Tentatively assigning to @unzvfu but it's low priority, and could also be something Jakub could do.
Oh, we could also use parallelism if it helps. We're not currently doing anything else during the transpose calls.
I’m closing this issue because this transpose is not currently a bottleneck.
cc @Recmo who was thinking about helping with this, using a matrix type to ensure continuity and then using a cache-friendly algorithm. Please self-assign if you end up working on it.
In case it's useful, @nbgl had a matrix type in e9be861fe250dbfc64b8e208ddc83abdd0531d69 (was never merged). He mentioned it's some of the first Rust code he wrote, though it seems reasonable to me.

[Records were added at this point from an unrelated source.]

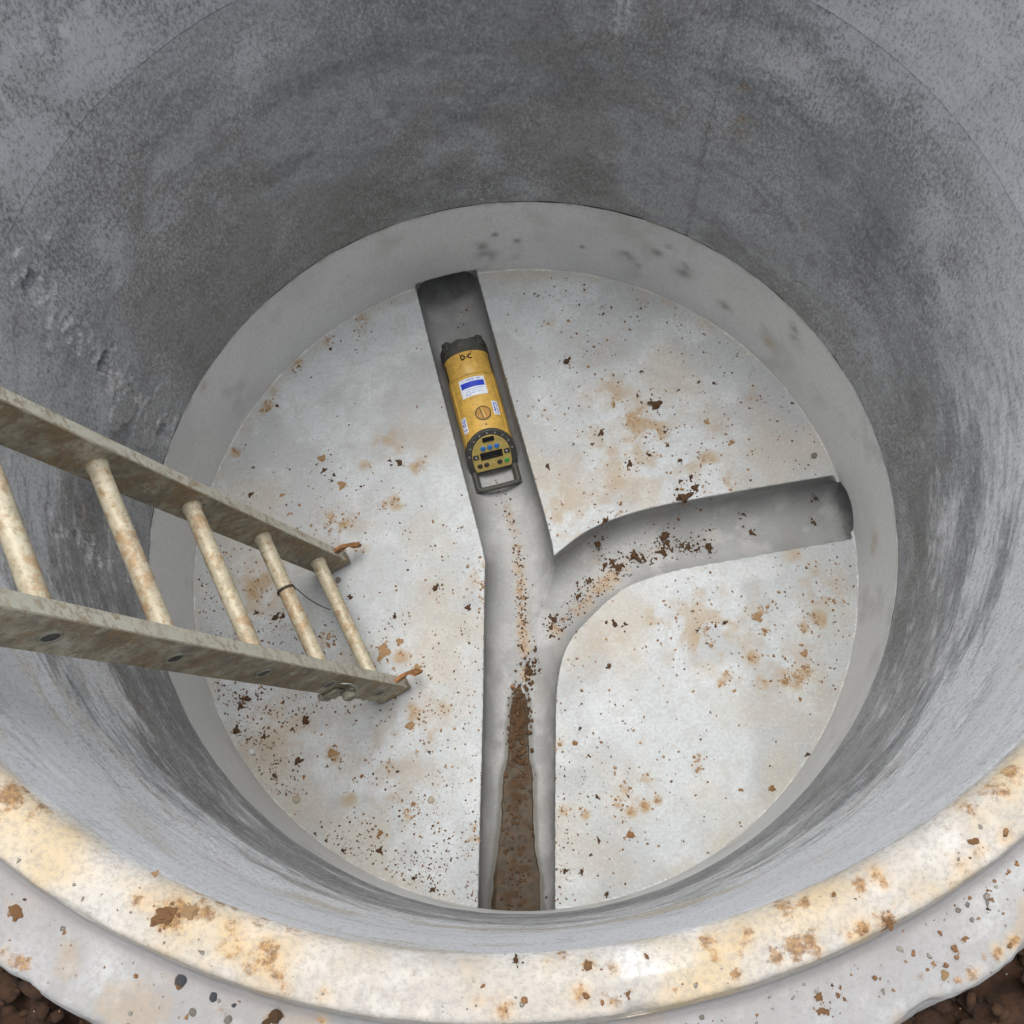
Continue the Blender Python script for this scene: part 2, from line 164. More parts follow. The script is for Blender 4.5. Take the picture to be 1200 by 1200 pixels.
def vnoise(P, scale, seed=0):
    X = P * scale
    I = np.floor(X).astype(np.int64); Fr = X - I
    Fr = Fr * Fr * (3 - 2 * Fr)
    out = 0
    for dx in (0, 1):
        for dy in (0, 1):
            for dz in (0, 1):
                w = (Fr[:, 0] if dx else 1 - Fr[:, 0]) * (Fr[:, 1] if dy else 1 - Fr[:, 1]) * (Fr[:, 2] if dz else 1 - Fr[:, 2])
                out = out + w * hash3(I[:, 0] + dx, I[:, 1] + dy, I[:, 2] + dz, seed)
    return out * 2 - 1

def fbm(P, scale, octv=4, seed=0):
    s, a, t = 0, 1.0, 0
    for k in range(octv):
        s = s + a * vnoise(P, scale * 2 ** k, seed + 17 * k); t += a; a *= .5
    return s / t

def blobs(X, Y, table, warp=None):
    m = np.zeros(len(X))
    for (x, y, r, s) in table:
        d2 = ((X - x) ** 2 + (Y - y) ** 2) / (r * r)
        m = np.maximum(m, s * np.exp(-d2 * 0.9))
    return m

def ss(x, a, b):
    t = np.clip((x - a) / (b - a), 0, 1); return t * t * (3 - 2 * t)

def lerp(c, d, f):
    return c + (np.asarray(d, float) - c) * np.asarray(f)[:, None]

def cattr(me, C):
    a = me.attributes.new('col', 'FLOAT_COLOR', 'POINT')
    a.data.foreach_set('color', np.c_[np.clip(C, 0, 1), np.ones(len(C))].astype(np.float32).ravel())

def wblobs(th, z, table, R=.75, grow=1.0):
    """blobs on the shaft wall: table of theta (degrees), z, radius"""
    m = np.zeros(len(th))
    for (t, zz, r) in table:
        dt = (th - math.radians(t) + math.pi) % (2 * math.pi) - math.pi
        d2 = ((dt * R) ** 2 + (z - zz) ** 2) / (r * r * grow * grow)
        m = np.maximum(m, np.exp(-d2 * 0.9))
    return m

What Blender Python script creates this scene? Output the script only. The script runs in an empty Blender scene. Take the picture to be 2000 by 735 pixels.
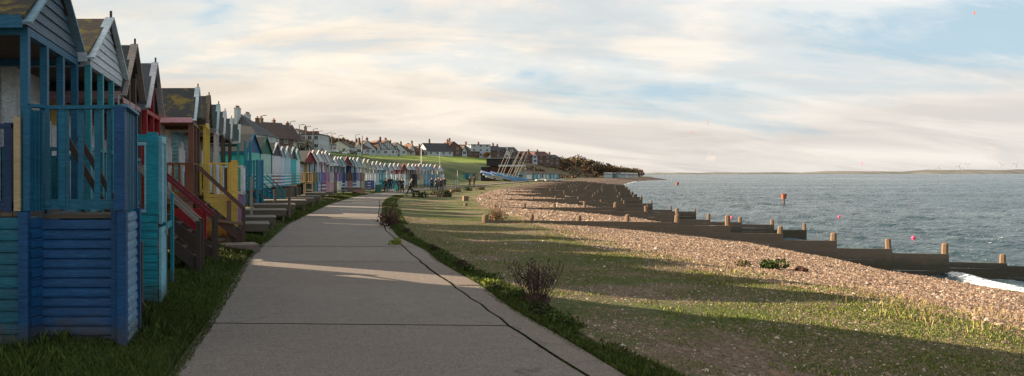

I think @unzvfu also had some ideas for ASM to do the smaller transposes in a CPU-efficient way, but I guess that can be added as an extra optimization afterward.
I have a cache oblivious transpose here: https://github.com/recmo/OpenZKP/blob/master/algebra/primefield/src/fft/transpose.rs
Transposition will become the bottleneck in FFT once you go beyond CPU cache sizes and have solved all the other bottlenecks. In particular you need contiguously allocated memory (i.e. a nice Matrix class) and more sophisticated strategies for very large FFTs like Radix-Sqrt: https://github.com/recmo/OpenZKP/blob/master/algebra/primefield/src/fft/radix_sqrt.rs
I'd love to implement the FFT/transpose stuff once we have contiguous allocation.
I don't think ASM optimizing the small transposes will have a big impact. As I remember things are mostly memory-fetch constrained. In my impl. adding aggressive prefetching was more impactful than tuning the small cases.
Once the Radix-Sqrt recursion is small enough to fit in L1 or L2 cache you want to use simpler algorithms again that don't involve transposition. I expect only one or two RadixSqrt recursion to be enough to reduce it to multiple smaller problems.